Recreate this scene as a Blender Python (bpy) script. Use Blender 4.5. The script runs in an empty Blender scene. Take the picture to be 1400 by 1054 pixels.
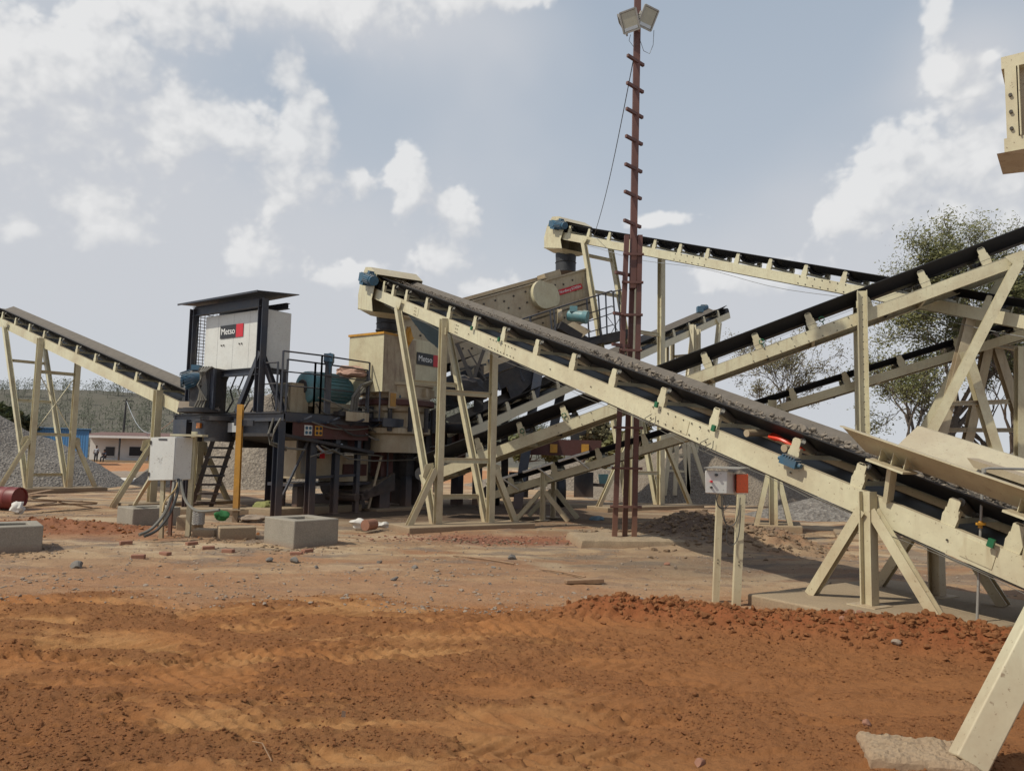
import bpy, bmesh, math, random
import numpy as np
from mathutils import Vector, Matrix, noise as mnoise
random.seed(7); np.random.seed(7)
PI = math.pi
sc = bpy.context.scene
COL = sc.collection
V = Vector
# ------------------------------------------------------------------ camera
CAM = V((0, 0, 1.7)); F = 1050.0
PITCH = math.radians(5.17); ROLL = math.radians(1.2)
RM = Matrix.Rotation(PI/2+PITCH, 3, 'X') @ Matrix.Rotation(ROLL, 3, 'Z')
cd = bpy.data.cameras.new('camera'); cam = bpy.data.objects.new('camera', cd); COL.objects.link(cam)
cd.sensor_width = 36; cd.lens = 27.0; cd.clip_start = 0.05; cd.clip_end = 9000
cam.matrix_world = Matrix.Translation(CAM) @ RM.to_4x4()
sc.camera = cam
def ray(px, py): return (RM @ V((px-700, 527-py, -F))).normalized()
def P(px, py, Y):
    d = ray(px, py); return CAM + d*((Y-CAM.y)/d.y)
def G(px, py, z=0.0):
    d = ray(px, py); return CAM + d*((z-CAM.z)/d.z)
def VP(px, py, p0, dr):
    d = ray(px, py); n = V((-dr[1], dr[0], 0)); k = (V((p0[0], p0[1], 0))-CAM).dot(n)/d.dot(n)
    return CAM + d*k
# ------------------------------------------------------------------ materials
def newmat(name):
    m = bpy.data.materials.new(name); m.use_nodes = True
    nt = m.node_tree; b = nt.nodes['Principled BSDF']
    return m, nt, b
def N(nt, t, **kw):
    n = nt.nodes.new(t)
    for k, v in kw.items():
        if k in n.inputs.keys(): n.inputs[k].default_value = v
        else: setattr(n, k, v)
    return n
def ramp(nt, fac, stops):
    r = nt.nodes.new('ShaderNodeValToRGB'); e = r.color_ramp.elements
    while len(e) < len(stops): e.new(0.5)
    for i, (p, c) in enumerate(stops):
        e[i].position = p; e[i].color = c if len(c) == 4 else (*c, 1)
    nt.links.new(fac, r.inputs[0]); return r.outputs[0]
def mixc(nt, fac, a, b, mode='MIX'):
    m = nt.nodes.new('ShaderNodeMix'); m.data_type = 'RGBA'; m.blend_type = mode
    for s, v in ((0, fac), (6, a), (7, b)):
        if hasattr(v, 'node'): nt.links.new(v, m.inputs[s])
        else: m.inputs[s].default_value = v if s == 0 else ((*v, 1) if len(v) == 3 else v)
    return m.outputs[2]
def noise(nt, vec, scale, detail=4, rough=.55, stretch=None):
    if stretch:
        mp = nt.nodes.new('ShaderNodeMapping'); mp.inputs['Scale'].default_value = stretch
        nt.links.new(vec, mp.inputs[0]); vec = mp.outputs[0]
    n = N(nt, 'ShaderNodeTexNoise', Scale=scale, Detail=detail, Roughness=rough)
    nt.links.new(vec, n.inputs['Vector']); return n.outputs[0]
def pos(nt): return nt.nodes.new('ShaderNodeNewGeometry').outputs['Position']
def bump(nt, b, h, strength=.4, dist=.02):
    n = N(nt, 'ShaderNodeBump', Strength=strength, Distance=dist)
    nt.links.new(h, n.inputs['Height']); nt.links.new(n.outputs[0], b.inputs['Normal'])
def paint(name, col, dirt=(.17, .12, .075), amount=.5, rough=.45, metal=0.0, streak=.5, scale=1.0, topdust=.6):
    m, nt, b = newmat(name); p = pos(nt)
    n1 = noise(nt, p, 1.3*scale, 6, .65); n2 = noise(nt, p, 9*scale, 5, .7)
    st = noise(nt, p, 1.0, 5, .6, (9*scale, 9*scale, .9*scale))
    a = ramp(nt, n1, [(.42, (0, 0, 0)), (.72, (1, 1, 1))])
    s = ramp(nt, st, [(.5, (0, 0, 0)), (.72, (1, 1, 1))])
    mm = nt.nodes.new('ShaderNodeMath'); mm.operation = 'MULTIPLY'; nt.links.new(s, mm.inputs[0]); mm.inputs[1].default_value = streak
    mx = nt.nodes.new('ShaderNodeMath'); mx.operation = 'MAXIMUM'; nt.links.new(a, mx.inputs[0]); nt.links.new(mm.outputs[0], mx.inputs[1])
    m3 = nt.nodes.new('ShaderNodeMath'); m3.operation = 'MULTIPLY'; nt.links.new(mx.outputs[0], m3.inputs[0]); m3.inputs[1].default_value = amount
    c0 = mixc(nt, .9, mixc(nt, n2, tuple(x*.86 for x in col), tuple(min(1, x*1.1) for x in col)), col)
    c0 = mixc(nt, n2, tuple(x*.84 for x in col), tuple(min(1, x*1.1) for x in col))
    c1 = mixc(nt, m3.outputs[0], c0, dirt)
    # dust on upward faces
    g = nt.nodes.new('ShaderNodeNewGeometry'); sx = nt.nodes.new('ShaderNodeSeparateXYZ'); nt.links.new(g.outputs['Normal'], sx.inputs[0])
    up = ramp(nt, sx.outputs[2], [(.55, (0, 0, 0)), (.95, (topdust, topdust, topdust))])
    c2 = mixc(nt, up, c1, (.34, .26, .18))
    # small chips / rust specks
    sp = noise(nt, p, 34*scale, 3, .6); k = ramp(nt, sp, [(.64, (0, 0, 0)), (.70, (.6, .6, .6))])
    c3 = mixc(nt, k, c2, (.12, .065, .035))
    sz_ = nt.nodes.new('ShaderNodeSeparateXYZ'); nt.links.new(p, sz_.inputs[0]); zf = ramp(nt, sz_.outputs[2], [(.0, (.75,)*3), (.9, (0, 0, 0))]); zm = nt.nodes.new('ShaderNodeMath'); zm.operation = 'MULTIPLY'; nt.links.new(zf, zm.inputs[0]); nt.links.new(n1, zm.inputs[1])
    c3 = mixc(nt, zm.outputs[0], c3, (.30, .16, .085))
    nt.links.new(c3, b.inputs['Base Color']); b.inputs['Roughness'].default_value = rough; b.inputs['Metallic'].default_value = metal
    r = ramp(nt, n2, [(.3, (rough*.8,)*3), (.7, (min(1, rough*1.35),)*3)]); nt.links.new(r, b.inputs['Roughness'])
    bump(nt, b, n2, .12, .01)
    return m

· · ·

The problem:
Make an exact copy of the data, leaving its pictures out.

Answer for this exercise:
Recreate this scene as a Blender Python (bpy) script. Use Blender 4.5. The script runs in an empty Blender scene. Take the picture to be 1400 by 1054 pixels.
import bpy, bmesh, math, random
import numpy as np
from mathutils import Vector, Matrix, noise as mnoise
random.seed(7); np.random.seed(7)
PI = math.pi
sc = bpy.context.scene
COL = sc.collection
V = Vector
# ------------------------------------------------------------------ camera
CAM = V((0, 0, 1.7)); F = 1050.0
PITCH = math.radians(5.17); ROLL = math.radians(1.2)
RM = Matrix.Rotation(PI/2+PITCH, 3, 'X') @ Matrix.Rotation(ROLL, 3, 'Z')
cd = bpy.data.cameras.new('camera'); cam = bpy.data.objects.new('camera', cd); COL.objects.link(cam)
cd.sensor_width = 36; cd.lens = 27.0; cd.clip_start = 0.05; cd.clip_end = 9000
cam.matrix_world = Matrix.Translation(CAM) @ RM.to_4x4()
sc.camera = cam
def ray(px, py): return (RM @ V((px-700, 527-py, -F))).normalized()
def P(px, py, Y):
    d = ray(px, py); return CAM + d*((Y-CAM.y)/d.y)
def G(px, py, z=0.0):
    d = ray(px, py); return CAM + d*((z-CAM.z)/d.z)
def VP(px, py, p0, dr):
    d = ray(px, py); n = V((-dr[1], dr[0], 0)); k = (V((p0[0], p0[1], 0))-CAM).dot(n)/d.dot(n)
    return CAM + d*k
# ------------------------------------------------------------------ materials
def newmat(name):
    m = bpy.data.materials.new(name); m.use_nodes = True
    nt = m.node_tree; b = nt.nodes['Principled BSDF']
    return m, nt, b
def N(nt, t, **kw):
    n = nt.nodes.new(t)
    for k, v in kw.items():
        if k in n.inputs.keys(): n.inputs[k].default_value = v
        else: setattr(n, k, v)
    return n
def ramp(nt, fac, stops):
    r = nt.nodes.new('ShaderNodeValToRGB'); e = r.color_ramp.elements
    while len(e) < len(stops): e.new(0.5)
    for i, (p, c) in enumerate(stops):
        e[i].position = p; e[i].color = c if len(c) == 4 else (*c, 1)
    nt.links.new(fac, r.inputs[0]); return r.outputs[0]
def mixc(nt, fac, a, b, mode='MIX'):
    m = nt.nodes.new('ShaderNodeMix'); m.data_type = 'RGBA'; m.blend_type = mode
    for s, v in ((0, fac), (6, a), (7, b)):
        if hasattr(v, 'node'): nt.links.new(v, m.inputs[s])
        else: m.inputs[s].default_value = v if s == 0 else ((*v, 1) if len(v) == 3 else v)
    return m.outputs[2]
def noise(nt, vec, scale, detail=4, rough=.55, stretch=None):
    if stretch:
        mp = nt.nodes.new('ShaderNodeMapping'); mp.inputs['Scale'].default_value = stretch
        nt.links.new(vec, mp.inputs[0]); vec = mp.outputs[0]
    n = N(nt, 'ShaderNodeTexNoise', Scale=scale, Detail=detail, Roughness=rough)
    nt.links.new(vec, n.inputs['Vector']); return n.outputs[0]
def pos(nt): return nt.nodes.new('ShaderNodeNewGeometry').outputs['Position']
def bump(nt, b, h, strength=.4, dist=.02):
    n = N(nt, 'ShaderNodeBump', Strength=strength, Distance=dist)
    nt.links.new(h, n.inputs['Height']); nt.links.new(n.outputs[0], b.inputs['Normal'])
def paint(name, col, dirt=(.17, .12, .075), amount=.5, rough=.45, metal=0.0, streak=.5, scale=1.0, topdust=.6):
    m, nt, b = newmat(name); p = pos(nt)
    n1 = noise(nt, p, 1.3*scale, 6, .65); n2 = noise(nt, p, 9*scale, 5, .7)
    st = noise(nt, p, 1.0, 5, .6, (9*scale, 9*scale, .9*scale))
    a = ramp(nt, n1, [(.42, (0, 0, 0)), (.72, (1, 1, 1))])
    s = ramp(nt, st, [(.5, (0, 0, 0)), (.72, (1, 1, 1))])
    mm = nt.nodes.new('ShaderNodeMath'); mm.operation = 'MULTIPLY'; nt.links.new(s, mm.inputs[0]); mm.inputs[1].default_value = streak
    mx = nt.nodes.new('ShaderNodeMath'); mx.operation = 'MAXIMUM'; nt.links.new(a, mx.inputs[0]); nt.links.new(mm.outputs[0], mx.inputs[1])
    m3 = nt.nodes.new('ShaderNodeMath'); m3.operation = 'MULTIPLY'; nt.links.new(mx.outputs[0], m3.inputs[0]); m3.inputs[1].default_value = amount
    c0 = mixc(nt, .9, mixc(nt, n2, tuple(x*.86 for x in col), tuple(min(1, x*1.1) for x in col)), col)
    c0 = mixc(nt, n2, tuple(x*.84 for x in col), tuple(min(1, x*1.1) for x in col))
    c1 = mixc(nt, m3.outputs[0], c0, dirt)
    # dust on upward faces
    g = nt.nodes.new('ShaderNodeNewGeometry'); sx = nt.nodes.new('ShaderNodeSeparateXYZ'); nt.links.new(g.outputs['Normal'], sx.inputs[0])
    up = ramp(nt, sx.outputs[2], [(.55, (0, 0, 0)), (.95, (topdust, topdust, topdust))])
    c2 = mixc(nt, up, c1, (.34, .26, .18))
    # small chips / rust specks
    sp = noise(nt, p, 34*scale, 3, .6); k = ramp(nt, sp, [(.64, (0, 0, 0)), (.70, (.6, .6, .6))])
    c3 = mixc(nt, k, c2, (.12, .065, .035))
    sz_ = nt.nodes.new('ShaderNodeSeparateXYZ'); nt.links.new(p, sz_.inputs[0]); zf = ramp(nt, sz_.outputs[2], [(.0, (.75,)*3), (.9, (0, 0, 0))]); zm = nt.nodes.new('ShaderNodeMath'); zm.operation = 'MULTIPLY'; nt.links.new(zf, zm.inputs[0]); nt.links.new(n1, zm.inputs[1])
    c3 = mixc(nt, zm.outputs[0], c3, (.30, .16, .085))
    nt.links.new(c3, b.inputs['Base Color']); b.inputs['Roughness'].default_value = rough; b.inputs['Metallic'].default_value = metal
    r = ramp(nt, n2, [(.3, (rough*.8,)*3), (.7, (min(1, rough*1.35),)*3)]); nt.links.new(r, b.inputs['Roughness'])
    bump(nt, b, n2, .12, .01)
    return m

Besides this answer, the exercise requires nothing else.